The Department of the Interior’s list of National Park Service infrastructure projects includes $18.2 million for Lake Mead National Recreation Area to install a solar system at a warehouse complex, replace roofs, and repair roads with a special emphasis on rehabilitating nine miles of Northshore Road. Great Basin National Park will receive $85,000 to repair the park’s Timber Creek and Wheeler Peak Trails.
Stimulus funding provided through the American Recovery and Reinvestment Act has also funded similar solar projects, road maintenance and trail repairs in nearby Zion National Park in Utah and Death Valley National Park in California. In Mojave National Preserve, less than an hour from Las Vegas, funding was granted to temporarily close abandoned mines.
“Funding for Nevada’s national parks is long overdue,” said Lynn Davis, program manager of the National Parks Conservation Association’s Nevada field office. “It’s exciting that this funding can serve dual purposes in both employing Nevadans and restoring our local parks.”
In December, the National Parks Conservation Association published Working Assets: Reinvesting in National Parks to Create Jobs and Protect America’s Heritage, a report which called on Congress and the Administration to include national parks in economic recovery legislation and offered examples of ready-to-go, job-creating infrastructure projects in national parks nationwide.
The final bill passed by Congress in February included a measured investment of $900 million which will help reduce the Park Service’s massive, $9-billion backlog of critical maintenance and preservation projects, and address other park infrastructure needs.

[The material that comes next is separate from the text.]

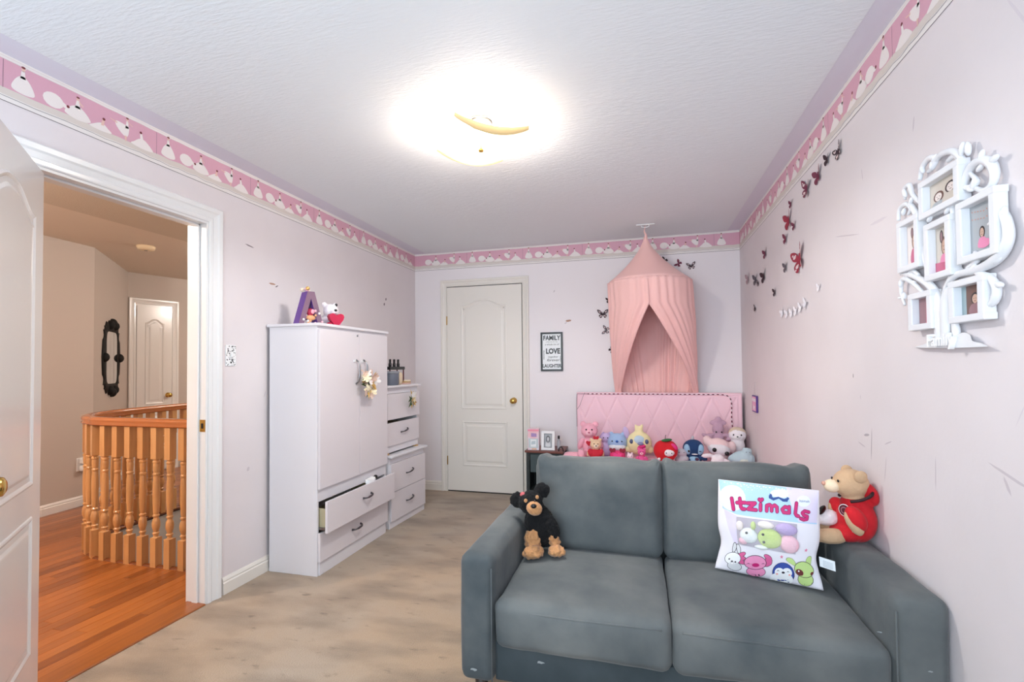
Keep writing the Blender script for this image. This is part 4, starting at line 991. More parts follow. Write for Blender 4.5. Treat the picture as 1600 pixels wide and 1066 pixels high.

Congress directed approximately $750 million toward national park infrastructure projects through the Department of the Interior; approximately $170 million is provided for national park road repair needs through the Department of Transportation.
An economic study commissioned by NPCA found that every federal dollar invested in national parks generates at least four dollars economic value to the public.
The National Parks Conservation Association is a nonprofit organization working with its more than 340,000 members to protect the park system and preserve our nation’s natural, historical, and cultural heritage for generations to come. Within the past year, NPCA opened a new field office in Nevada to protect the interests of Lake Mead and Great Basin within Nevada, along with nearby national parks in California and Utah.